I personally hate 401k because it's a bureaucratic flaming garbage heap wrapped in federal red tape. That said, I've had to run our corporate 401k for years and the reason I set that up was at the time it was the easiest way for me to come up with some sort of equity/profit sharing for our employees. The downfall was when it was very new and our acct was just starting relatives of ownership could not really participate (long story). Anyways, the options are poor, the returns are poor.
I believe another option you could consider if you're up for it, is borrowing against your 401k and investing that money you borrow into a different account. You would have to pay back what you borrow to your 401k, and with interest, however the interest is paid to YOU. so if you borrow say $5k on a 2 year or 4 year note or whatever it is at 4.5% that 4.5% is actually just you paying yourself back and your $5k you borrow from your own account you can invest in higher yield options.
Is it possible to get the money that they invested into it refunded, minus the "matching" money?
This part is more complicated for 2 reasons:
a. depends on how your company is setup. if there is a vesting program you'd lose the matching most likely. For example our vesting is a 5 year program. We do an annual "discretionary" contribution to our contributing employees after Christmas. it's our form of "profit sharing" but it's called discretionary matching. if you are a 1 year employee and leave our company or the 401k, 20% of that is yours to keep. if you are a second year employee, 40%. and 5 years, 100%. so if you are in the 401k for 5 years you are fully vested and any contributions the company makes are yours to keep.

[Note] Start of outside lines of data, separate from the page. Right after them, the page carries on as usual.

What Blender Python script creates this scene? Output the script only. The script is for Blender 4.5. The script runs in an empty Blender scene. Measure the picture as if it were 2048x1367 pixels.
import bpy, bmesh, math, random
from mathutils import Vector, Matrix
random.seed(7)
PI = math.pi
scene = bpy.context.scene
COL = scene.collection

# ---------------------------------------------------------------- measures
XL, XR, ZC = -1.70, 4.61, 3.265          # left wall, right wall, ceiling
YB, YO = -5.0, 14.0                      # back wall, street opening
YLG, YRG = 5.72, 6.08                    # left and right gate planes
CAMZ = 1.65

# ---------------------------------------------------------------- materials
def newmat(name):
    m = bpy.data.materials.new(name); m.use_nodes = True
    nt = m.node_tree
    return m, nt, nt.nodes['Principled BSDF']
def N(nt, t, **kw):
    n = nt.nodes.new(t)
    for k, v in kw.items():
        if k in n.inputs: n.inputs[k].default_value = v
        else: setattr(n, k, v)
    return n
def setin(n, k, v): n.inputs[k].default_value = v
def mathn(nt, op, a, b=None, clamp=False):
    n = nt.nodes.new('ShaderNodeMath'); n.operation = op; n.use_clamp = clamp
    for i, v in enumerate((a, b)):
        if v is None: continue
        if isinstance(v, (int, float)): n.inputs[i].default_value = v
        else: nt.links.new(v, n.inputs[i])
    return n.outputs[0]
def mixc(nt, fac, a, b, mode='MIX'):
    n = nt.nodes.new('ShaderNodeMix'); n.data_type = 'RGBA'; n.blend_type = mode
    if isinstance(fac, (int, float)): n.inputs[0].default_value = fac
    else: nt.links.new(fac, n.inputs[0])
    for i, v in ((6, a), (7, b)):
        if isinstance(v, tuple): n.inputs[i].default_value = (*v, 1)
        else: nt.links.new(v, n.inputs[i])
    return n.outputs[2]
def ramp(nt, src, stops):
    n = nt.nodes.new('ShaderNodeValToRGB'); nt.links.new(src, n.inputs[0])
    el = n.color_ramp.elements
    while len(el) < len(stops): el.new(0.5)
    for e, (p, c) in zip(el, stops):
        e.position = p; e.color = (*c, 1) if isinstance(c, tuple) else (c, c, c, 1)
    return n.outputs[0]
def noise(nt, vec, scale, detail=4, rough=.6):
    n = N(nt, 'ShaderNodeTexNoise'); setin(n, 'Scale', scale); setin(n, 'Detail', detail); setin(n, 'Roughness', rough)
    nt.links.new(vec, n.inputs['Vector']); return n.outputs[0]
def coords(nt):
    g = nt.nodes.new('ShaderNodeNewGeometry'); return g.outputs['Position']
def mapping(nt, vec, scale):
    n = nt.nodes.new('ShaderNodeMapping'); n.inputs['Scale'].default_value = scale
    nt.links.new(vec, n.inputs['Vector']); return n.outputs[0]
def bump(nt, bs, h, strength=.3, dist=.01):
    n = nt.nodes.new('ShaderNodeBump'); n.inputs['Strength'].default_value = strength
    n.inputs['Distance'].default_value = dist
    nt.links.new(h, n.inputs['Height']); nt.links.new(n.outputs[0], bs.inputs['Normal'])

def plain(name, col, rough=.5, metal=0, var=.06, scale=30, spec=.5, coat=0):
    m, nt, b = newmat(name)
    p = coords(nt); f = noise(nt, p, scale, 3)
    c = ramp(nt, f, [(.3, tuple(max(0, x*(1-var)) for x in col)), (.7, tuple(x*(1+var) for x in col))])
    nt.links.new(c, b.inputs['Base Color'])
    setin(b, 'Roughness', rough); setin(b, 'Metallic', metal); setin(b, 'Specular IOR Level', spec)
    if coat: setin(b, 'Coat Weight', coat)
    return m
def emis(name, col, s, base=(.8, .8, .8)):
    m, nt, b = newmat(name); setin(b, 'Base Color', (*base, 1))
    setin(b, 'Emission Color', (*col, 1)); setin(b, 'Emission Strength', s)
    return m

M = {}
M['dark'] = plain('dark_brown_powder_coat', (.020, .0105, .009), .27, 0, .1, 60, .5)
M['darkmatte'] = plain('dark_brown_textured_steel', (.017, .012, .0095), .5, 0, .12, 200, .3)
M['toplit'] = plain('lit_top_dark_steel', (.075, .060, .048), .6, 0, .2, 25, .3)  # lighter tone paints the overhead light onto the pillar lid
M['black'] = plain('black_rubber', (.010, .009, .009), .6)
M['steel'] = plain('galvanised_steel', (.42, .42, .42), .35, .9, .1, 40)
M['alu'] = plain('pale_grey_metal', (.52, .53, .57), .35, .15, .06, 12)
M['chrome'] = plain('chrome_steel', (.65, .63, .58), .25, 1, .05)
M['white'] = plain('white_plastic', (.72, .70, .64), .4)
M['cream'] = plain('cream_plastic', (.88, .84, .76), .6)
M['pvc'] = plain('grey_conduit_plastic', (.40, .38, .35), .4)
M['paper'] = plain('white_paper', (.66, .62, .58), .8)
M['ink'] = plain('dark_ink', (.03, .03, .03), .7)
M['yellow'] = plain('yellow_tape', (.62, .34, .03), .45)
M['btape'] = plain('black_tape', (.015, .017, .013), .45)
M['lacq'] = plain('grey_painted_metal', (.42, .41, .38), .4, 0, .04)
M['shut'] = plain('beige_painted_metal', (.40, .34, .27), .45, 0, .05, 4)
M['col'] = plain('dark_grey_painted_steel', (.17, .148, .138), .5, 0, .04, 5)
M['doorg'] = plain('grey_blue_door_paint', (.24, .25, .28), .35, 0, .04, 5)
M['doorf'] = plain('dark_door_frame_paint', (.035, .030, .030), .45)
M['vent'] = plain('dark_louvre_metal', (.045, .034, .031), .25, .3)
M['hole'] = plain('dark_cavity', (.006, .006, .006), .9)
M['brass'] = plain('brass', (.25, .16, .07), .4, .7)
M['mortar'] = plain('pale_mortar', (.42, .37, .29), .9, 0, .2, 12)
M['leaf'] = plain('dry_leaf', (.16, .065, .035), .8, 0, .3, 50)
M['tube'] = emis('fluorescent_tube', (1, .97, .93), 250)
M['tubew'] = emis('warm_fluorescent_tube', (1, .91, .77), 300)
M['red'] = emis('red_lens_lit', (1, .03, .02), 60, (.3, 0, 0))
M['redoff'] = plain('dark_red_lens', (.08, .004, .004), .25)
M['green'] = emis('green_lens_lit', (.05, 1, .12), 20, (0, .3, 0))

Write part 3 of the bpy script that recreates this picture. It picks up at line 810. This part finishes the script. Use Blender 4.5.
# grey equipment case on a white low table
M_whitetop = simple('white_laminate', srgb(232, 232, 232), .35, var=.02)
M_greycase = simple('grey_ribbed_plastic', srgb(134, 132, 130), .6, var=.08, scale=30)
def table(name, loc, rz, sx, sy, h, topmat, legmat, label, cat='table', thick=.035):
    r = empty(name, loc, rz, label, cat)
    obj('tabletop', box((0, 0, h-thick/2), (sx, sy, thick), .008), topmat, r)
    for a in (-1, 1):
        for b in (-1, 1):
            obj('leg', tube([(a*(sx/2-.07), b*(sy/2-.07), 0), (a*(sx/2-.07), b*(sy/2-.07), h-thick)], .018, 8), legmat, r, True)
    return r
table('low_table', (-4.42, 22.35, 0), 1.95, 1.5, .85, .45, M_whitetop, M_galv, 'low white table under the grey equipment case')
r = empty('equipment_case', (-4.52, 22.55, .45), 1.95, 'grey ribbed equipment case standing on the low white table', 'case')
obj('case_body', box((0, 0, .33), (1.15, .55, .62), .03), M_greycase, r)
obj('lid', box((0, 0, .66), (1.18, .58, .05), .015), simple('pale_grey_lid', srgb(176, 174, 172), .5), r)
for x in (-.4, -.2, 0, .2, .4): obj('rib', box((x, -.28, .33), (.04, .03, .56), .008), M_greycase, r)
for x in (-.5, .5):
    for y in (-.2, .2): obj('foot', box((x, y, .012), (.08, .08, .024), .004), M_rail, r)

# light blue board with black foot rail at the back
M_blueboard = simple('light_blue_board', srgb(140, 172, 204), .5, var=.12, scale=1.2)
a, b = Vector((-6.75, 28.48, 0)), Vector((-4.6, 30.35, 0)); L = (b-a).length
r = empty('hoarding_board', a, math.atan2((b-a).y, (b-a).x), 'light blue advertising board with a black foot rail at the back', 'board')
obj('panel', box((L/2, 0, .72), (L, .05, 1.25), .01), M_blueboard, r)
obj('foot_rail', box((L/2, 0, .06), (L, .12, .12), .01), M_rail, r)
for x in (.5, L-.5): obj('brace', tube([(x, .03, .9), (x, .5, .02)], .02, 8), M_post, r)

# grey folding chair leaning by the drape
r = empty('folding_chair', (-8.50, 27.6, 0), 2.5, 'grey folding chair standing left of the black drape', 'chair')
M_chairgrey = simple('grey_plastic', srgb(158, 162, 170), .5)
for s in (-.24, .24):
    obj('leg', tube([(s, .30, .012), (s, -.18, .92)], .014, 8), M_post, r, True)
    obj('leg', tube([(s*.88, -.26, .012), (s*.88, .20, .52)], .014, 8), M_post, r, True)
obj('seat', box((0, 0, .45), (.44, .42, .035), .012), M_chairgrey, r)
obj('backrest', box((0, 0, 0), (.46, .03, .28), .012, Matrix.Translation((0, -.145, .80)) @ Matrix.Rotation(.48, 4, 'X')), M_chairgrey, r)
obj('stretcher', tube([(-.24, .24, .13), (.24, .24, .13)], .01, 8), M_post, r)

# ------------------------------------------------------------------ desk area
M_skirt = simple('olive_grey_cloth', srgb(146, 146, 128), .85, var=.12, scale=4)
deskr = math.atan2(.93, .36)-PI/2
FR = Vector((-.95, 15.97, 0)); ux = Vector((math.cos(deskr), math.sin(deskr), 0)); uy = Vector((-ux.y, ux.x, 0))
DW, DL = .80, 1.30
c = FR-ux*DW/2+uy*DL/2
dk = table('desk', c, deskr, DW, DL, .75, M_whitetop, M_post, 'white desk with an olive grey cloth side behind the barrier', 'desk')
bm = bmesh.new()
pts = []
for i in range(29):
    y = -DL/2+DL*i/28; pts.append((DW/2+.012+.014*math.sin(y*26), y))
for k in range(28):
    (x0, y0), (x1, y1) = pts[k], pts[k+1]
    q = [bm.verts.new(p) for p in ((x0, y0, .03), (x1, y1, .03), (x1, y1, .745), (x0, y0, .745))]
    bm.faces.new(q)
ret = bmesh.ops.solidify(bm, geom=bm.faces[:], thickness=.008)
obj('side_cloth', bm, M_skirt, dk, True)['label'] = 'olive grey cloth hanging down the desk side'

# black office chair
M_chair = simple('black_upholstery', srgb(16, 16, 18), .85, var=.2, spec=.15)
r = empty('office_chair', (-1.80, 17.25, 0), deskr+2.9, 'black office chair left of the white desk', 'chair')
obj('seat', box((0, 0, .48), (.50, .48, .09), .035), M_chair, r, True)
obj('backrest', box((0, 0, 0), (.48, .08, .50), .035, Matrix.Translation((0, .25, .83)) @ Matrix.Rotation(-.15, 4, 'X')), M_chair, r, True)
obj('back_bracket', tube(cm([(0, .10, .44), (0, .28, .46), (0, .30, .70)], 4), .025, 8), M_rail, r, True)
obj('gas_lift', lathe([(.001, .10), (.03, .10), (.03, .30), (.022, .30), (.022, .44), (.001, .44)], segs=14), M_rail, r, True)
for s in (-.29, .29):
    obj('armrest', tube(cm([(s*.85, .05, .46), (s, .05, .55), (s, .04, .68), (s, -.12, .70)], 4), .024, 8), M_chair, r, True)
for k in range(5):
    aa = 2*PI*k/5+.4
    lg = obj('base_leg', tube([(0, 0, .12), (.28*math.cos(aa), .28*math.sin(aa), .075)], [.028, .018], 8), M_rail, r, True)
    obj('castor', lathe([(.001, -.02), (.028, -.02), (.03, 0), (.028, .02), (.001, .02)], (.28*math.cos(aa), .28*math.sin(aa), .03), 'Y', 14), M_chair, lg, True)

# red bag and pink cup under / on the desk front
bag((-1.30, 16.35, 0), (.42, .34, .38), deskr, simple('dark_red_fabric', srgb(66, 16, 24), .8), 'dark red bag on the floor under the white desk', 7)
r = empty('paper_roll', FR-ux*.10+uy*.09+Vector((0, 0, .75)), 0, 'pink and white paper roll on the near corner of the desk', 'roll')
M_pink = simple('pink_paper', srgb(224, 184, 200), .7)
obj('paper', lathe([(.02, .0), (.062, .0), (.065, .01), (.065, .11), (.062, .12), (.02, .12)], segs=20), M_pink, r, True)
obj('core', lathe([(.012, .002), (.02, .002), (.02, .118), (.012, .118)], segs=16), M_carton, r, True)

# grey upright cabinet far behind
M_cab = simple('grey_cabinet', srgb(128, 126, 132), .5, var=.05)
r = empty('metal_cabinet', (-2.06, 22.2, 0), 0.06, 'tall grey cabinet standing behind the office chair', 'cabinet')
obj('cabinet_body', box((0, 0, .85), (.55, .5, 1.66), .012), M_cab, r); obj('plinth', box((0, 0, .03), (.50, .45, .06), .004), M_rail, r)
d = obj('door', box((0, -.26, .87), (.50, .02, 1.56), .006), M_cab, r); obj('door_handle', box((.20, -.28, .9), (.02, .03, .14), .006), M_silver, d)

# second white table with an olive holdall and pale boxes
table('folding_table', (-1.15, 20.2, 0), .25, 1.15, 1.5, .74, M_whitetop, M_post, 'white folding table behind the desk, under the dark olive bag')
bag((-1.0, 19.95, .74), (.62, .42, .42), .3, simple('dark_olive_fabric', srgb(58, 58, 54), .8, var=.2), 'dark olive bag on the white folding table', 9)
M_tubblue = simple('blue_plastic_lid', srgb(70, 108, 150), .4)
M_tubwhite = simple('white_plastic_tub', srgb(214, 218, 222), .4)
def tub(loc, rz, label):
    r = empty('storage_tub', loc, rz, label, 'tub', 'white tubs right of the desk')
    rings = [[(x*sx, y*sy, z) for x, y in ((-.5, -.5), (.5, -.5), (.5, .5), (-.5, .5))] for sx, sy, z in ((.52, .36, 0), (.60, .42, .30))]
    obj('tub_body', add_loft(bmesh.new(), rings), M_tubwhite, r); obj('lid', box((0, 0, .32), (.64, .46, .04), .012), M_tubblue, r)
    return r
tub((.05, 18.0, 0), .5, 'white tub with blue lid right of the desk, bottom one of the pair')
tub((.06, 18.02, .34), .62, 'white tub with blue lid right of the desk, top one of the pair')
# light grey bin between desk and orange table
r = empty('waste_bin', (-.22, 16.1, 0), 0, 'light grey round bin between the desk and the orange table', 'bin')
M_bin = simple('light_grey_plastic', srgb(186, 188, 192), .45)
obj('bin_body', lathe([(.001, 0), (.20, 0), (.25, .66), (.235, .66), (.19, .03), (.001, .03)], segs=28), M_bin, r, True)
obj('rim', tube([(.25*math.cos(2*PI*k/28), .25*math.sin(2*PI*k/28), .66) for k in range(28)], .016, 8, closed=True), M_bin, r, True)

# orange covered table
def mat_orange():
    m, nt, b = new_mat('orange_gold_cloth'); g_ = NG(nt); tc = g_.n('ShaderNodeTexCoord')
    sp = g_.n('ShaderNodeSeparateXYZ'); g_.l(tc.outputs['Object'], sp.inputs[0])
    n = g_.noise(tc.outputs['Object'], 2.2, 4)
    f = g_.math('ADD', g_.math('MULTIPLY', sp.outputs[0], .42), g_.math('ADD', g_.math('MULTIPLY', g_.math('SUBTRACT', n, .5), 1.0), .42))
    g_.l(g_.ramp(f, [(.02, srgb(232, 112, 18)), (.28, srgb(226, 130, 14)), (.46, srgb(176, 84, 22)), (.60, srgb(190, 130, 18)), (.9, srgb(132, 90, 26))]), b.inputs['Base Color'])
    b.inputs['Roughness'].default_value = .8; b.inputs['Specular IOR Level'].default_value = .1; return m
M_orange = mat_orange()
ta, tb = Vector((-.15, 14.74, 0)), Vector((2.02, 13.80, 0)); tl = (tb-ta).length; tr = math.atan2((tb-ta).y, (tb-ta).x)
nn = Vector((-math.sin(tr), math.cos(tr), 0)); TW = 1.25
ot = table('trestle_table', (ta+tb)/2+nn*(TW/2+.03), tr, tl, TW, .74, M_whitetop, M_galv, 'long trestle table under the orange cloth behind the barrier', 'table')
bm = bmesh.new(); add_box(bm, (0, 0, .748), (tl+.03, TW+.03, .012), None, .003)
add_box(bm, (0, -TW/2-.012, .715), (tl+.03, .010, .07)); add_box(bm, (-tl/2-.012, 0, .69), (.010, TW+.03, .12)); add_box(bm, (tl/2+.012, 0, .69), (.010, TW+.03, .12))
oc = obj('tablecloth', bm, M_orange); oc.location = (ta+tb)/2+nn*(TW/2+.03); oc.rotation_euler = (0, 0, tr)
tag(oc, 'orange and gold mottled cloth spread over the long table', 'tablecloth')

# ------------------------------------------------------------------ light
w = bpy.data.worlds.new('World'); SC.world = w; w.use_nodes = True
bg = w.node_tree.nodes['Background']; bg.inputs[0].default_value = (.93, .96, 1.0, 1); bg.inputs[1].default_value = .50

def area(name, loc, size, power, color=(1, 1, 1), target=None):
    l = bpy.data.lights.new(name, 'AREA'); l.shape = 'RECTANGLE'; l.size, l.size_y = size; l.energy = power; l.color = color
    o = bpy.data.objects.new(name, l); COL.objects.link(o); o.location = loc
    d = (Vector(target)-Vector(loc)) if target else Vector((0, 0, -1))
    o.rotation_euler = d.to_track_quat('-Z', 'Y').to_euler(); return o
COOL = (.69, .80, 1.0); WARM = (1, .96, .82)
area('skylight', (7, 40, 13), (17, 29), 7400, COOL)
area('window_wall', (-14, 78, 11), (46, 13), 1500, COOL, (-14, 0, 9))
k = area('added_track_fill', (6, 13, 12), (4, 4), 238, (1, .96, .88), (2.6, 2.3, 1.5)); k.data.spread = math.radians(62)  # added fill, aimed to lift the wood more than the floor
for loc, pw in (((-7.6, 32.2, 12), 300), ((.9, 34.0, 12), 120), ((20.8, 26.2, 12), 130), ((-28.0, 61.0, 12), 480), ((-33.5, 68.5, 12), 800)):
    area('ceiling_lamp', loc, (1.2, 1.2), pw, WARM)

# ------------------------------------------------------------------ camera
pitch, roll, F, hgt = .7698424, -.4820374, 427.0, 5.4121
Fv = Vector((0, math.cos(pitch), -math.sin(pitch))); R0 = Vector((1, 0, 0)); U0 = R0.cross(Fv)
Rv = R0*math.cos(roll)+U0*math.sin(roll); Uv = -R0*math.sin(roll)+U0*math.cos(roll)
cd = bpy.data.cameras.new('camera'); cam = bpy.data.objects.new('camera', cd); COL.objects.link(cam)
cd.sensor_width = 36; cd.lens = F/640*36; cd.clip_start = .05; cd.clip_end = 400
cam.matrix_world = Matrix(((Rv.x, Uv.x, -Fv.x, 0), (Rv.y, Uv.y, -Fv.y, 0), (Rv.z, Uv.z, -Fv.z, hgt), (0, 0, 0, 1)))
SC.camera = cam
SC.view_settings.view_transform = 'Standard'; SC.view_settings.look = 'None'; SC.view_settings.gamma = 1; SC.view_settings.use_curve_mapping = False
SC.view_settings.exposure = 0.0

b. employees are required to participate in the 401 to receive discretionary contributions. so if there are 100 employees and only 20 are participating and $50k in distributed all $50k goes to the 20 that are participating and 0 to the 80 that aren't. so that's really where you get your ROI on 401k. company contributions.
Lastly, if you pull out your 401k just as a cash out, rather than a loan from your account, you will pay income taxes on it and I believe the additional penalty is 10% on top of that.
there are creative ways to use your 401k but walking away from it entirely is the worst case scenario.